In the first stage the adsorption of a single multiblock AB copolymer on a
solid surface was investigated by means of simulations and scaling analysis.
It was shown that the problem could be mapped onto an effective homopolymer problem. Our main result was the phase diagram of regular multiblock
copolymers which shows an increase in the critical adsorption potential of
the substrate with decreasing size of blocks. We also considered the adsorption of random copolymers which was
found to be well described within the
annealed disorder approximation.
In the next phase, we studied the adsorption kinetics of a single polymer on a
flat, structureless surface in the regime of strong physisorption. The idea of
a ’stem-flower’ polymer conformation and the mechanism of ’zipping’ during
the adsorption process were used to derive a Fokker-Planck equation with
reflecting boundary conditions for the time dependent probability distribution function (PDF) of the number of adsorbed monomers.
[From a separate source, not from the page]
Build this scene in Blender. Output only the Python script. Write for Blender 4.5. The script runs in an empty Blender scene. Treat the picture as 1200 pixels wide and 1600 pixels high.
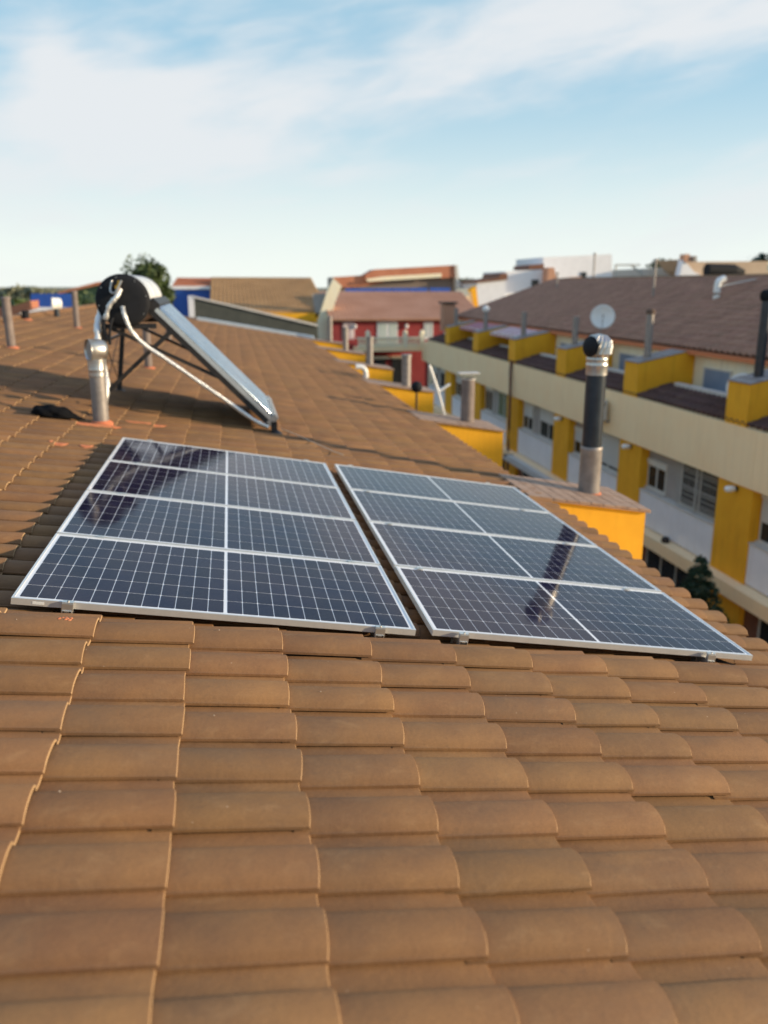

The numerical
solution of the time-dependent PDF obtained from a discrete set of coupled
differential equations were shown to be in perfect agreement with Monte
Carlo simulation results.
Finally we studied force induced desorption of a polymer chain adsorbed on
an attractive surface. We approached the problem within the framework of
two different statistical ensembles; (i) by keeping the pulling force fixed while
measuring the position of the polymer chain end, and (ii) by
measuring the
force necessary to keep the chain end at fixed distance above the adsorbing
plane. In the first case we treated the problem within the framework of the
Grand Canonical Ensemble approach and derived analytic expressions for
the various conformational building blocks, characterizing the structure of
an adsorbed linear polymer chain, subject to pulling force of fixed strength.
The main result was the phase diagram of a polymer chain under pulling. We
demonstrated a novel first order phase transformation which is dichotomic
i.e. phase coexistence is not possible. In the second case, we carried out our
study in the “fixed height” statistical ensemble where one measures the fluctuating force, exerted by the chain on the last monomer when a chain end is
kept fixed at height h over the solid plane at different adsorption strength ε.
The phase diagram in the h − ε plane was calculated both analytically and
by Monte Carlo simulations. We demonstrated that in the
vicinity of the
polymer desorption transition a number of properties like fluctuations and
probability distribution of various quantities behave differently, if h rather
than the force, f, is used as an independent control parameter.